I settori più colpiti

A soffrire di più saranno, ovviamente, le imprese energivore, ma potrebbe essere l’intero sistema industriale italiano a risentirne, con la conseguente perdita di competitività e l’inevitabile scarico dei costi sui consumatori finali. Particolarmente colpiti i settori metallurgico, ceramico, alimentare, cartario e del vetro, ma anche la piccola manifattura e l’artigianato sono esposti a forti rincari. In parallelo, il carovita colpirà soprattutto beni di largo consumo come pasta, pane, latte e trasporti.

L’effetto sull’inflazione

Secondo le simulazioni del Centro studi di Unimpresa, un aumento strutturale di +10 euro/MWh sul gas e di +10 dollari al barile sul petrolio, se mantenuto per almeno tre mesi, può determinare un incremento dell’inflazione annua in Italia tra 0,4 e 0,8 punti percentuali. Considerando che l’inflazione core (al netto di energia e alimentari) viaggiava intorno all’1,7% a maggio 2025, l’aggiunta di questo nuovo elemento potrebbe riportare il tasso complessivo verso il 3% entro fine estate.
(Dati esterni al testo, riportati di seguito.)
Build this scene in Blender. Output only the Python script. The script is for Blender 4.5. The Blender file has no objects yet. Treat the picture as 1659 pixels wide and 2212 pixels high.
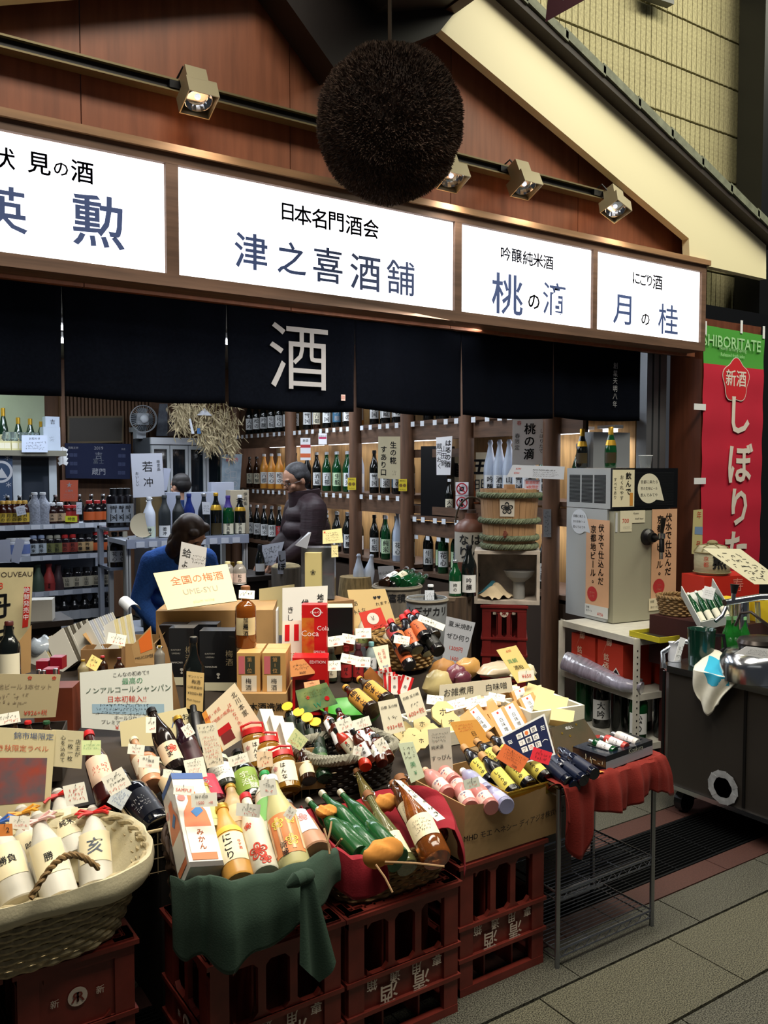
import bpy, bmesh, math, random
import numpy as np
from mathutils import Vector, Matrix
R = random.Random(7)
sc = bpy.context.scene
COL = sc.collection
# ---------------- camera ----------------
W_PX, H_PX, F_PX = 1659, 2212, 1850.0
YAW, PITCH, EYE = math.radians(33.7), math.radians(2.9), 1.6
CAMP = Vector((0, 0, EYE))
FW = Vector((math.sin(YAW) * math.cos(PITCH), math.cos(YAW) * math.cos(PITCH), -math.sin(PITCH)))
RT = Vector((math.cos(YAW), -math.sin(YAW), 0))
UP = RT.cross(FW)
cd = bpy.data.cameras.new('camera'); cam = bpy.data.objects.new('camera', cd); COL.objects.link(cam)
cd.sensor_fit = 'VERTICAL'; cd.sensor_height = 24; cd.lens = F_PX / H_PX * 24; cd.clip_start = .05
cam.matrix_world = Matrix((( RT.x, UP.x, -FW.x, CAMP.x), (RT.y, UP.y, -FW.y, CAMP.y), (RT.z, UP.z, -FW.z, CAMP.z), (0, 0, 0, 1)))
sc.camera = cam
# ---------------- world, lights, exposure ----------------
w = bpy.data.worlds.new('world'); sc.world = w; w.use_nodes = True
w.node_tree.nodes['Background'].inputs[0].default_value = (.75, .8, .9, 1)
w.node_tree.nodes['Background'].inputs[1].default_value = .035
def area(name, loc, target, sx, sy, power, col):
 l = bpy.data.lights.new(name, 'AREA'); l.shape = 'RECTANGLE'; l.size = sx; l.size_y = sy; l.energy = power; l.color = col
 o = bpy.data.objects.new(name, l); COL.objects.link(o); o.location = loc
 o.rotation_euler = (Vector(target) - Vector(loc)).to_track_quat('-Z', 'Y').to_euler()
 return o
area('arcade_light', (1.9, .4, 6.2), (2.2, 3.4, 2.6), 5.5, 1.0, 215, (1, .94, .80))
area('arcade_light', (6.5, 1.2, 6.0), (5.0, 3.8, 3.0), 3.0, 1.0, 85, (1, .97, .76))
area('display_light', (1.6, 1.9, 3.5), (1.6, 2.75, .6), 3.2, .25, 21, (1, .92, .78)).data.spread = 1.45
area('display_light', (2.0, 3.1, 2.34), (1.9, 3.3, .7), 2.6, .12, 12, (1, .92, .80))
area('shop_light', (2.2, 4.9, 2.62), (2.2, 4.9, 0), 2.6, .25, 28, (.86, .92, 1))
area('shop_light', (2.6, 6.9, 2.62), (2.6, 6.9, 0), 2.6, .25, 34, (.82, .90, 1))
area('shop_light', (1.4, 7.6, 2.62), (1.4, 7.6, 0), 1.6, .25, 18, (.80, .89, 1))
sc.view_settings.view_transform = 'Standard'; sc.view_settings.look = 'None'; sc.view_settings.gamma = 1
sc.view_settings.use_curve_mapping = False
sc.view_settings.exposure = 0.55
# ---------------- picture -> place ----------------
def ray(px, py):
 return FW + RT * ((px - W_PX / 2) / F_PX) + UP * ((H_PX / 2 - py) / F_PX)
def P(px, py, d=None, x=None, y=None, z=None):
 r = ray(px, py)
 if d is not None: t = d
 elif x is not None: t = (x - CAMP.x) / r.x
 elif y is not None: t = (y - CAMP.y) / r.y
 else: t = (z - CAMP.z) / r.z
 return CAMP + r * t
def on_slope(px, py, off=0.0):            # the goods stand on a stand rising to the back
 r = ray(px, py)
 t = (off + .47 - .17 * 1.93 - CAMP.z) / (r.z - .17 * r.y)
 return CAMP + r * t
def depth(p): return (p - CAMP).dot(FW)
def plane_hit(px, py, p0, n):
 r = ray(px, py); return CAMP + r * ((p0 - CAMP).dot(n) / r.dot(n))
# ---------------- materials ----------------
def lin(h):
 h = h.lstrip('#'); c = [int(h[i:i + 2], 16) / 255 for i in (0, 2, 4)]
 return tuple(x / 12.92 if x <= .04045 else ((x + .055) / 1.055) ** 2.4 for x in c) + (1,)
_M = {}
def mat(col, rough=.5, metal=0, trans=0, emit=0, var=0, scale=30, bump=0, kind='noise', alpha=1, coat=0, stretch=None, ior=1.45, col2=None, sss=0):
 key = (col, rough, metal, trans, emit, var, scale, bump, kind, alpha, coat, stretch, ior, col2)
 if key in _M: return _M[key]
 m = bpy.data.materials.new('paint_' + col.strip('#')); m.use_nodes = True; _M[key] = m
 nt = m.node_tree; b = nt.nodes['Principled BSDF']; c = lin(col)
 b.inputs['Base Color'].default_value = c; b.inputs['Roughness'].default_value = rough
 b.inputs['Metallic'].default_value = metal; b.inputs['Transmission Weight'].default_value = trans
 b.inputs['IOR'].default_value = ior; b.inputs['Alpha'].default_value = alpha; b.inputs['Coat Weight'].default_value = coat
 if emit: b.inputs['Emission Color'].default_value = c; b.inputs['Emission Strength'].default_value = emit
 if var or bump or col2:
  tc = nt.nodes.new('ShaderNodeTexCoord'); mp = nt.nodes.new('ShaderNodeMapping'); nt.links.new(tc.outputs['Object'], mp.inputs[0])
  if stretch: mp.inputs['Scale'].default_value = stretch
  if kind == 'voronoi':
   n = nt.nodes.new('ShaderNodeTexVoronoi'); fac = n.outputs['Color']
  elif kind == 'wave':
   n = nt.nodes.new('ShaderNodeTexWave'); n.inputs['Distortion'].default_value = 6; n.inputs['Detail'].default_value = 3; n.inputs['Detail Scale'].default_value = 1.5; fac = n.outputs['Fac']
  else:
   n = nt.nodes.new('ShaderNodeTexNoise'); n.inputs['Detail'].default_value = 5; fac = n.outputs['Fac']
  n.inputs['Scale'].default_value = scale; nt.links.new(mp.outputs[0], n.inputs['Vector'])
  if var or col2:
   cr = nt.nodes.new('ShaderNodeValToRGB'); nt.links.new(fac, cr.inputs[0])
   c2 = lin(col2) if col2 else tuple(x * (1 - var) for x in c[:3]) + (1,)
   c1 = c if col2 else tuple(min(1, x * (1 + var * .6)) for x in c[:3]) + (1,)
   cr.color_ramp.elements[0].color = c2; cr.color_ramp.elements[1].color = c1
   cr.color_ramp.elements[0].position = .32; cr.color_ramp.elements[1].position = .68
   nt.links.new(cr.outputs[0], b.inputs['Base Color'])
  if bump:
   bp = nt.nodes.new('ShaderNodeBump'); bp.inputs['Strength'].default_value = bump; bp.inputs['Distance'].default_value = .01
   nt.links.new(fac, bp.inputs['Height']); nt.links.new(bp.outputs[0], b.inputs['Normal'])
 return m
PAPER = mat('#f1ead0', .75); WHITE = mat('#eef0f2', .6); INK = mat('#17181c', .7); REDINK = mat('#c8402c', .7)
BLUEINK = mat('#3b62a8', .7); GREENINK = mat('#3f8f62', .7)
CARDB = mat('#b08b5a', .85, var=.12, scale=8); CARDD = mat('#8d6a42', .85, var=.12, scale=8)
CRATE = mat('#6e281f', .42, var=.25, scale=14, bump=.08)
CHROME = mat('#c9cdd2', .18, metal=1); STEEL = mat('#8d8f92', .34, metal=1, var=.15, scale=3)
WICK = mat('#b99a68', .75, var=.4, scale=60); WICKD = mat('#4a3524', .7, var=.4, scale=60); WICKM = mat('#8a6d44', .75, var=.4, scale=60)
BLACKM = mat('#0c0d10', .35)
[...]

I prodotti a rischio rincari

I prodotti che potrebbero registrare i rincari maggiori saranno quelli a filiera corta ma energivora – pane, pasta, latte, carne – con aumenti stimati del 2-4% nel trimestre luglio-settembre, anche in assenza di tensioni sulle materie prime agricole. Ma l’effetto si farà sentire anche sui trasporti pubblici, sulla logistica privata, sul riscaldamento domestico e sulla manutenzione degli edifici. Particolarmente pesanti gli effetti anche per l’agroalimentare.